Declan Ryan

Shirley Hazzard – so in love with Italy she spoke in arias

Hazzard’s spiritual awakening on reading Leopardi’s poems and first seeing the Bay of Naples led to a lifelong passion for her adopted country

Shirley Hazzard in Rome in 2005. [Alamy] 
issue 03 December 2022

Shirley Hazzard’s ‘untimeliness’ is a recurrent aspect in most descriptions of her, both the writing and the person. She came to represent ‘a vanished age of civility’: there is something Victorian about her novels, despite the last of them, The Great Fire, being published in 2003, by which time she was starting to resemble ‘an exotic bird blown off course’.

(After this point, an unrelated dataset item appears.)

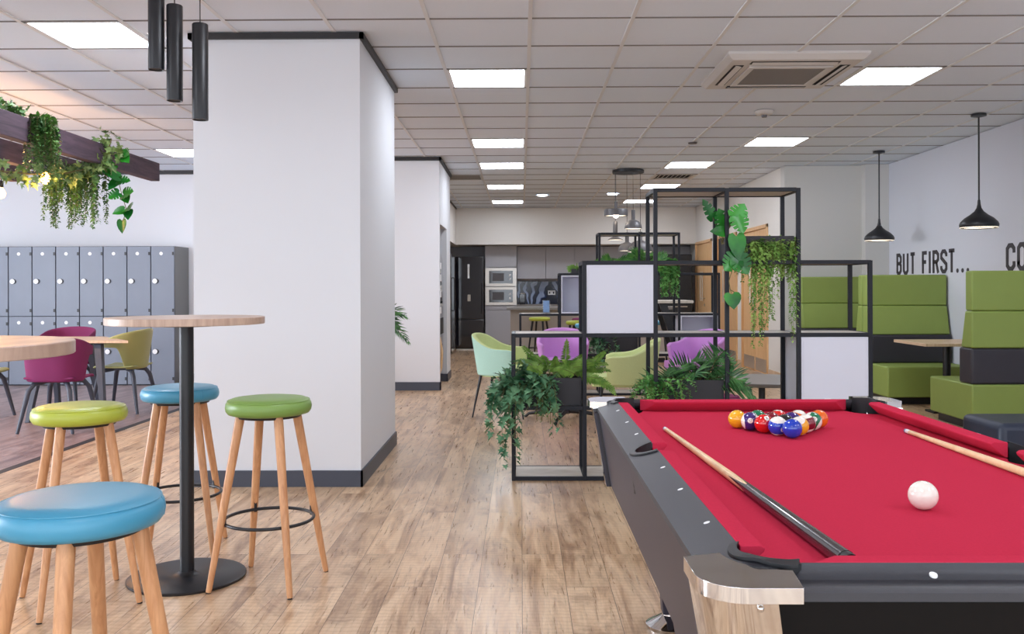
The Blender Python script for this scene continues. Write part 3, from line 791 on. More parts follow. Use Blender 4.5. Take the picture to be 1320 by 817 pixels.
# pockets
for sx in (-1,1):
    for sy in (-1,1):
        a0, a1_ = (-112, 202)
        pts = arc(cpx,cpy,cr-.001,a1,a2,20); pto = arc(cpx,cpy,cr+.013,a1+8,a2-8,20)
        poly = [(sx*x,sy*y) for x, y in pts]+[(sx*x,sy*y) for x, y in reversed(pto)]
        l = obj('pocket_liner', sl(MB().prism(poly, ZT+.0005, ZT+.006)), 'rubber', PT, bevel=.002)
        wl = [(sx*x,sy*y) for x, y in pts]+[(sx*x,sy*y) for x, y in reversed(arc(cpx,cpy,cr+.004,a1,a2,20))]
        obj('pocket_wall', sl(MB().prism(wl, ZB-.06, ZT+.001)), 'rubber', PT)
        obj('pocket_cup', MB().lathe([(0,-.14),(.05,-.13),(.06,-.1),(.063,-.08)], (sx*.42,sy*.92,ZT), 24, cap=False), 'rubber', PT)
        # chrome corner cap
        cap = [(.556,.93)]+[(.556,1.0)]+arc(.491,1.01,.065,0,90,12)[1:]+[(.42,1.075)]+[(.412,1.0)]+arc(cpx,cpy,.089,88,2,14)
        cap = [(sx*x,sy*y) for x, y in cap]
        cm_ = MB().prism(cap, ZT-.024, ZT-.002)
        c_ = obj('corner_cap', cm_, 'chrome', PT, bevel=.006, seg=4)
        def sec(ox, oy, z): return [(sx*x,sy*y,z) for x, y in [(ox,.90),(ox,oy-.06)]+arc(ox-.06,oy-.06,.06,0,90,10)[1:]+[(ox-.096,oy),(ox-.10,oy-.10)]]
        A = sec(.547,1.062,ZT-.023); B = sec(.500,1.01,.512); n = len(A)
        sk = MB().add(A+B, [(i,(i+1)%n,n+(i+1)%n,n+i) for i in range(n)]+[tuple(range(n)),tuple(reversed(range(n,2*n)))])
        s2 = obj('corner_skirt', sk, 'chrome', PT)
        obj('bolt', MB().sphere((sx*.475,sy*1.062,ZT-.034),.005,10,8), 'chrome', s2)
        lg = obj('leg', MB().hexa([(sx*.268-.03,sy*.945-.03,.05),(sx*.268+.03,sy*.945-.03,.05),(sx*.268+.03,sy*.945+.03,.05),(sx*.268-.03,sy*.945+.03,.05)], [(sx*.28-.05,sy*.92-.05,.51),(sx*.28+.05,sy*.92-.05,.51),(sx*.28+.05,sy*.92+.05,.51),(sx*.28-.05,sy*.92+.05,.51)]), 'cab', PT, bevel=.004)
        obj('foot', MB().lathe([(.085,0),(.088,.012),(.08,.018),(.03,.045),(.028,.06)], (sx*.268,sy*.945,0), 32), 'chrome', lg)
for sx in (-1,1):
    pto = arc(.462,0,.064,-88,88,16); pti = arc(.462,0,.049,-90,90,16)
    obj('pocket_liner', sl(MB().prism([(sx*x,y) for x, y in pti]+[(sx*x,y) for x, y in reversed(pto)], ZT+.0005, ZT+.005)), 'rubber', PT, bevel=.0015)
    obj('pocket_wall', sl(MB().prism([(sx*x,y) for x, y in pti]+[(sx*x,y) for x, y in reversed(arc(.462,0,.053,-90,90,16))], ZB-.06, ZT+.001)), 'rubber', PT)
    obj('pocket_cup', MB().lathe([(0,-.14),(.045,-.13),(.055,-.1),(.056,-.08)], (sx*.462,0,ZT), 24, cap=False), 'rubber', PT)
    for y in (-.72,-.46,-.235,.235,.46,.72):
        obj('sight_marker', sl(MB().lathe([(.0055,ZT-.002),(.0055,ZT+.0007),(0,ZT+.0007)], (sx*.478,y,0), 14)), 'white', PT)
for sy in (-1,1):
    for x in (-.21,0,.21):
        obj('sight_marker', sl(MB().lathe([(.0055,ZT-.002),(.0055,ZT+.0007),(0,ZT+.0007)], (x,sy*.995,0), 14)), 'white', PT)

# pool cues
def cue(label, tip, butt, L=1.45):
    tip, butt = Vector(tip), Vector(butt); d = (butt-tip).normalized()
    t = thing('pool_cue', label, 'pool cue', tip, group='pool cues lying on the red cloth')
    m = MB()
    def rr(s): return .0062+.0082*min(1,s/L)
    def seg(a, b, name, mt):
        n = 6; pts = [d*(a+(b-a)*k/n) for k in range(n+1)]
        obj(name, MB().tube(pts, [rr(a+(b-a)*k/n) for k in range(n+1)], 16), mt, t)
    seg(0,.008,'tip','menu'); seg(.008,.03,'ferrule','white'); seg(.03,.90,'shaft','cuewood')
    u_ = d.cross(Vector((0,0,1))).normalized(); w_ = d.cross(u_)
    def bt(u, v):
        a_ = 2*PI*u; st_ = .74+.13*abs(math.sin(a_*2+.8)); q_ = st_+(L-.02-st_)*v
        return d*q_+(u_*math.cos(a_)+w_*math.sin(a_))*(rr(q_)+.0004)
    obj('butt', MB().grid(bt, 48, 8), 'cuebutt', t)
    obj('butt_core', MB().cyl(d*.91, d*(L-.021), rr(.9)*.9, rr(L)*.9, 12), 'cuebutt', t); seg(L-.02,L,'bumper','rubber')
cue('pool cue with dark butt lying along the left cushion', (.445,2.80,ZB+.0066), (.512,1.40,ZB+.0148), 1.40)
cue('pool cue with pale shaft lying near the right cushion', (1.170,2.75,ZB+.0066), (1.176,1.42,ZB+.0148), 1.33)

# balls
DIG = {'0':[[(0,0),(0,1),(1,1),(1,0),(0,0)]],'1':[[(.5,0),(.5,1),(.2,.8)]],'2':[[(0,.85),(.2,1),(.8,1),(1,.8),(1,.6),(0,0),(1,0)]],'3':[[(0,1),(1,1),(1,0),(0,0)],[(.2,.5),(1,.5)]],
 '4':[[(.8,0),(.8,1),(0,.3),(1,.3)]],'5':[[(1,1),(0,1),(0,.55),(1,.5),(1,0),(0,0)]],'6':[[(1,1),(0,.6),(0,0),(1,0),(1,.5),(0,.5)]],'7':[[(0,1),(1,1),(.4,0)]],
 '8':[[(0,0),(0,1),(1,1),(1,0),(0,0)],[(0,.5),(1,.5)]],'9':[[(1,.5),(0,.5),(0,1),(1,1),(1,.5),(.8,0)]]}
BC = {1:(236,168,30),2:(22,60,178),3:(208,26,26),4:(58,36,110),5:(232,104,24),6:(18,112,74),7:(120,20,38),8:(24,24,26)}
BN = {1:'yellow',2:'blue',3:'red',4:'purple',5:'orange',6:'green',7:'maroon',8:'black'}
M['ivory'] = mat('ball_ivory', (236,230,218), .08, coat=.6, var=.01)
M['digit'] = mat('digit_black', (20,20,20), .3)
for k, c in BC.items(): M['b%d' % k] = mat('ball_'+BN[k], c, .08, coat=.6, var=.01)
br = .0286
def ball(num, x, y, label, face, tilt=(0,0,0)):
    """face = direction of the number spot"""
    t = thing('pool_ball', label, 'pool ball', (x,y,ZB), group='racked pool balls')
    c = Vector((0,0,br)); f = Vector(face).normalized()
    up = Vector(tilt) if Vector(tilt).length else Vector((0,0,1))
    ax = f.cross(up).normalized(); up = ax.cross(f).normalized()   # stripe axis = up
    base = num if num <= 8 else num-8
    seg, rings = 36, 24; v = []; fc = []; mi = []
    mb = MB()
    def pt(th, ph): return c+br*(up*math.sin(th)+(ax*math.cos(ph)+f*math.sin(ph))*math.cos(th))
    for i in range(rings):
        t0, t1 = -PI/2+PI*i/rings, -PI/2+PI*(i+1)/rings
        st = abs((t0+t1)/2) < R(36)
        mm = 0 if (num <= 8 or st) else 1
        for k in range(seg):
            p0, p1 = 2*PI*k/seg, 2*PI*(k+1)/seg
            mb.add([pt(t0,p0),pt(t0,p1),pt(t1,p1),pt(t1,p0)], [(0,1,2,3)], mm)
    me = obj('ball_body', mb, ['b%d' % base,'ivory'], t, smooth=180)
    import bmesh
    bm = bmesh.new(); bm.from_mesh(me.data); bmesh.ops.remove_doubles(bm, verts=bm.verts, dist=1e-5); bmesh.ops.recalc_face_normals(bm, faces=bm.faces); bm.to_mesh(me.data); bm.free()
    def onb(u, w, h):
        d = f+ax*u+up*w; return c+d.normalized()*(br+h)
    sp = MB(); pts = [onb(0,0,.0004)]; fs = []
    for rg in (1,2):
        for k in range(20): pts.append(onb(.30*rg/2*math.cos(k*PI/10), .30*rg/2*math.sin(k*PI/10), .0004 if rg == 1 else .0001))
    fs = [(0,1+k,1+(k+1)%20) for k in range(20)]+[(1+k,21+k,21+(k+1)%20,1+(k+1)%20) for k in range(20)]
    sp.add(pts, fs); spot = obj('number_spot', sp, 'ivory', t, smooth=180)
    dg = MB(); s = str(num); w = .11; gap = .055; tot = len(s)*w+(len(s)-1)*gap
    for q, ch in enumerate(s):
        ox = -tot/2+q*(w+gap)
        for pl in DIG[ch]:
            dg.ribbon([(ox+a*w, -.11+b_*.22) for a, b_ in pl], .04, lambda u, v_, h: onb(u, v_, .0006+h*.1), .001)
    obj('number', dg, 'digit', spot)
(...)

This first biography, by Brigitta Olubas, an academic who has already written a monograph on Hazzard and edited her collected short stories, gives us a portrait of the self-created artist throwing off the ‘suffocating gentility’ of postwar life in her native Australia, its ‘tyranny of distance’ from what she saw as the swim of things, the permanent elsewhere, and seeking a life of books and worldly high culture. Her parents were both British imports, Welsh Reg and Scottish Kit, who met while working on the construction of Sydney Harbour Bridge. Hazzard’s own life, especially in its early, striving years, would involve regular attempts to traverse seemingly impossible divides.

She would later argue with W.H. Auden himself that poetry can make something happen. In her case, a love of Giacomo Leopardi’s poetry seduced her into learning Italian in order to read him in the original. Were it not for this, and Hazzard’s realisation that ‘I would have to rescue myself’, she might have continued to work in offices such as those in which she found employment at the UN in New York, having previously dabbled in a little ‘rudimentary intelligence’ as a teenager in Hong Kong.

Hong Kong had once offered Hazzard her first glance at cosmopolitanism, the family having followed the diplomat Reg overseas immediately after the second world war. Equally formatively, she met Alec Vedeniapine there, the first great love of her life and later the inspiration for the sweeping melodrama The Great Fire, published more than 50 years after he ended their (unconsummated) relationship.